Hello     I was wondering if their is a penality for early withdrawl on my 401 k to pay a irs tax levy ?Thank You 

The penalty (but not the tax) is waived if the IRS levies your IRA.

I have a small percentage of my 401K account as after tax. I made a 2nd withdrawel to satisfy my RMD for 2015 and was shocked to see it was all withdrawn from my after tax account, over $25,000?! I’m afraid that they’ve made a mistake but i’ve not been able to persuade my Plan Administrator that they made a mistake; I’m told all is well and I’ve met my RMD? But this means I haven’t taken the RMD amount out of the pre-tax account, so the 1099 should show that amount as non-taxable or they will incorrectly show it as taxable.Do I have a problem here?

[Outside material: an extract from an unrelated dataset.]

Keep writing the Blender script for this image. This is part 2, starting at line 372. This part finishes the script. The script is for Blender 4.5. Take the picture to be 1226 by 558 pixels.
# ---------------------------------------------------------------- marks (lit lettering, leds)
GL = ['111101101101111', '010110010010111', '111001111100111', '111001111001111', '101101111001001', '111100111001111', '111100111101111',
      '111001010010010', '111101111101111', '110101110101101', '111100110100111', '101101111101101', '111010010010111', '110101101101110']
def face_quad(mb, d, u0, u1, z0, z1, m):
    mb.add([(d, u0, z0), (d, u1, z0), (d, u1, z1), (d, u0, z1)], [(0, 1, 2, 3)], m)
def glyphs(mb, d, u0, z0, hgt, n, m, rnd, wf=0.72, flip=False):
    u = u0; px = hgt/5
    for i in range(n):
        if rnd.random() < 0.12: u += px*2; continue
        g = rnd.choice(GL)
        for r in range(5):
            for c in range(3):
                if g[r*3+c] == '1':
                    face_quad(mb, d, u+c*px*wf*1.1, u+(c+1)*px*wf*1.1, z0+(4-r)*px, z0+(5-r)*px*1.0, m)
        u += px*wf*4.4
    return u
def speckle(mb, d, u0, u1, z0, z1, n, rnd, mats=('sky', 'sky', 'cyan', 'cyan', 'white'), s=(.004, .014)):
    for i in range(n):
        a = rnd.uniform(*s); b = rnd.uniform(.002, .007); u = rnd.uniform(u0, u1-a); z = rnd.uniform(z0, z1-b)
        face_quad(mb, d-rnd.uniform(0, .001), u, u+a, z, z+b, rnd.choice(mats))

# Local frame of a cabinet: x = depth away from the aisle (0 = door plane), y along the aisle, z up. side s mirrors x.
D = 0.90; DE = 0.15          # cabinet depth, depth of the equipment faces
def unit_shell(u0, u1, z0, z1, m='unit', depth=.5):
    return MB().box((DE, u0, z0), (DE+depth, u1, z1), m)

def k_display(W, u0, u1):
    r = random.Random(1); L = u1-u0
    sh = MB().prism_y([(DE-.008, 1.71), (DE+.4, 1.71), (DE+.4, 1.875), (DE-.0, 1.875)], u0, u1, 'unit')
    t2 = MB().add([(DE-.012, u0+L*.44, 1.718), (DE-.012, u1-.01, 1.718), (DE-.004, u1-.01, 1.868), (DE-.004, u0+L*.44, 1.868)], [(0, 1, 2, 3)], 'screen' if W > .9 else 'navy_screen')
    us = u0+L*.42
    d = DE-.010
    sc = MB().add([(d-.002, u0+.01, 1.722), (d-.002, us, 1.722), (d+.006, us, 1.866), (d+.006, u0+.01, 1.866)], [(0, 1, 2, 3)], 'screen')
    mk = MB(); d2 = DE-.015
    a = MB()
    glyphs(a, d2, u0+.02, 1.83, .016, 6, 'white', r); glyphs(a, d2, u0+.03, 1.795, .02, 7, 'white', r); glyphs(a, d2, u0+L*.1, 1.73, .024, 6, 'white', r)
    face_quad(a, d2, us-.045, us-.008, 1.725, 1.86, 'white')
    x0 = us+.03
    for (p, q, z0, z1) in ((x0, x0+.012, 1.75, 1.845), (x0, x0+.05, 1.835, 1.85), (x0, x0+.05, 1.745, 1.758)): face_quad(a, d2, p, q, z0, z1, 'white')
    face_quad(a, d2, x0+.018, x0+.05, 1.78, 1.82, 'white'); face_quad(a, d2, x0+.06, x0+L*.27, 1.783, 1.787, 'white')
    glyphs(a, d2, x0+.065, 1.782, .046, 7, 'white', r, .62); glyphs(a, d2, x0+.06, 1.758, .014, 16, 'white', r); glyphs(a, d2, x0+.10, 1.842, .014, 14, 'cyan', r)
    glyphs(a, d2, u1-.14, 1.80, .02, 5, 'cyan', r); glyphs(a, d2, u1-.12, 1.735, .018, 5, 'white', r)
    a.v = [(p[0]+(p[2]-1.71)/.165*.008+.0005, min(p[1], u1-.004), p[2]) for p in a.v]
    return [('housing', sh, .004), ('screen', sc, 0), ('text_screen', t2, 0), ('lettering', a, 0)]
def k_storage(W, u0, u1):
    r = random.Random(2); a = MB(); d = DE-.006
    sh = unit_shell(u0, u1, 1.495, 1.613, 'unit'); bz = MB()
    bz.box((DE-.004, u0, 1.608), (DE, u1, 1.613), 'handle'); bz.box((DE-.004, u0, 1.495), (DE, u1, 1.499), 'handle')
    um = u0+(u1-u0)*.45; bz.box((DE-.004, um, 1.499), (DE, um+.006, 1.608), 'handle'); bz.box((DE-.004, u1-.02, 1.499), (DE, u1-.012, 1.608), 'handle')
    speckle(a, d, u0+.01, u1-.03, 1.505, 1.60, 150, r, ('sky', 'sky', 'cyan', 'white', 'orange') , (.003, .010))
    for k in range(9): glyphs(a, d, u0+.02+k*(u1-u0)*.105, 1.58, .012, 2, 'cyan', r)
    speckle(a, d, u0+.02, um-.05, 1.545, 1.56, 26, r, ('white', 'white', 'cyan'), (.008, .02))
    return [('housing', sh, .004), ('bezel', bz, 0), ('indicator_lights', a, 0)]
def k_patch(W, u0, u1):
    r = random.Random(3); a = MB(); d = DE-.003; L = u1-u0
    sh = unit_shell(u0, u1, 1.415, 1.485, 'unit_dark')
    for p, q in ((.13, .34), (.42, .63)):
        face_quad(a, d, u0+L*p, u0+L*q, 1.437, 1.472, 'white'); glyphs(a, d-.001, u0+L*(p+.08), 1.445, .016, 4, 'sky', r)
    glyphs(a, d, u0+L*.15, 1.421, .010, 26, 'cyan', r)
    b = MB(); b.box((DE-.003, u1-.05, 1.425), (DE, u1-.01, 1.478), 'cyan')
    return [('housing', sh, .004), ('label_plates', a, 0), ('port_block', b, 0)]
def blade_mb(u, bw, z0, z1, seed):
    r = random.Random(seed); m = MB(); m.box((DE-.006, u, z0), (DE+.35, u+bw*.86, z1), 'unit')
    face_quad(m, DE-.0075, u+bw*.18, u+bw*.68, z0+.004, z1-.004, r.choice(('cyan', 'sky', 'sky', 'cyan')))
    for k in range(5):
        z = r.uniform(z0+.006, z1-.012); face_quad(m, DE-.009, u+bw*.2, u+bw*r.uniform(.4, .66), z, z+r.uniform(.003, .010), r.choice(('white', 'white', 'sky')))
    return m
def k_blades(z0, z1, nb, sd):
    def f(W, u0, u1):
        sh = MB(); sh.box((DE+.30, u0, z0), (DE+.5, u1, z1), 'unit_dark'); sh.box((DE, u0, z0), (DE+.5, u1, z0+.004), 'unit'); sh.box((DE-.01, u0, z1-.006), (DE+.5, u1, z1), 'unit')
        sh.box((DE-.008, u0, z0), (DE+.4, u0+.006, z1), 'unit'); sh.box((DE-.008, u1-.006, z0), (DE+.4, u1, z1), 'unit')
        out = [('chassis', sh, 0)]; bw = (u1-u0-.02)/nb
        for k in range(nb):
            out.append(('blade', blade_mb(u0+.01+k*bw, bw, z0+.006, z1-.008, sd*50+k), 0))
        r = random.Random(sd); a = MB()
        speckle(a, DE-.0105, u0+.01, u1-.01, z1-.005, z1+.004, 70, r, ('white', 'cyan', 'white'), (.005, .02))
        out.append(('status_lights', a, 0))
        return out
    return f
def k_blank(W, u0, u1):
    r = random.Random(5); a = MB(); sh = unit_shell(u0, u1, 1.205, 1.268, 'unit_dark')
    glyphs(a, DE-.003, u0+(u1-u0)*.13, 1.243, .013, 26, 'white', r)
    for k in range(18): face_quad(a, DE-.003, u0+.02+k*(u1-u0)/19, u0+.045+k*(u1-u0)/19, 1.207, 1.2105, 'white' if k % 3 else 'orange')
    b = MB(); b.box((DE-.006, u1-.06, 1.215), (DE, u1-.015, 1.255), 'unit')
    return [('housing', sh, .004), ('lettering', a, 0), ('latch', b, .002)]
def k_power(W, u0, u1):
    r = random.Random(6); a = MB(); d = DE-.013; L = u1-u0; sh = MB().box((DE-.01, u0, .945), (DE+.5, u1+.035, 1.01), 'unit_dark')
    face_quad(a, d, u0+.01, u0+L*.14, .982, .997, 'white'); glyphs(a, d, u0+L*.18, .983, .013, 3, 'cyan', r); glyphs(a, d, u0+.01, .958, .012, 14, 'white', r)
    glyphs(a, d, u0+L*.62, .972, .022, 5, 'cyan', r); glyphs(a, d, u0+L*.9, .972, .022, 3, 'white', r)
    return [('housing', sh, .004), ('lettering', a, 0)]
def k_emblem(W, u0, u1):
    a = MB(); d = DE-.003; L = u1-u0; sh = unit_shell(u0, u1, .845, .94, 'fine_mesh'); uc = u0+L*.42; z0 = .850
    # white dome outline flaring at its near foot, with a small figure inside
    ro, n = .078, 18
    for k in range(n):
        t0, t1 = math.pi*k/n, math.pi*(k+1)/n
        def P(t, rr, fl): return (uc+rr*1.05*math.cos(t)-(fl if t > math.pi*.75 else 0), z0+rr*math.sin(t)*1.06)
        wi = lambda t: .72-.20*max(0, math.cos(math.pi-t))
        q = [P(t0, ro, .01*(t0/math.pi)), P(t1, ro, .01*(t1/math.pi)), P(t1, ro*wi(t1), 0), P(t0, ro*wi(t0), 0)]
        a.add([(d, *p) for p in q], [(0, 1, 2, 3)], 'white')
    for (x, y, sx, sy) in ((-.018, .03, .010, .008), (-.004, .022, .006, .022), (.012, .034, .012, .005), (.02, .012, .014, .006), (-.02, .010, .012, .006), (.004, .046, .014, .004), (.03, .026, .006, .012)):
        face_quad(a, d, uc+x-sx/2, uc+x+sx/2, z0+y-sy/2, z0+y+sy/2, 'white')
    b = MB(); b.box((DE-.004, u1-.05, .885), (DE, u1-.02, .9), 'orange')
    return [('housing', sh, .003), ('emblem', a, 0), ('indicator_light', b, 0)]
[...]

If the plan provisions provided that your after tax balance was distributed first (because it was contained in an after tax sub account which can be distributed separately), the distribution would still satisfy your RMD, but there would be nothing in Box 2a since the entire distribution was of post tax money. Both pre tax and after tax amounts will satisfy your RMD.  In other words, if your after tax balance in the plan was reduced, then the amount is not taxable and not shown in Box 2a of the 1099R. It is not clear what you meant by a “2nd withdrawal”. If 2015 is an RMD year for you, the first withdrawal is applied to the RMD, and the 2nd one only applies to the RMD to the extent that the first withdrawal fell short of the RMD amount. Not sure if this addresses your question.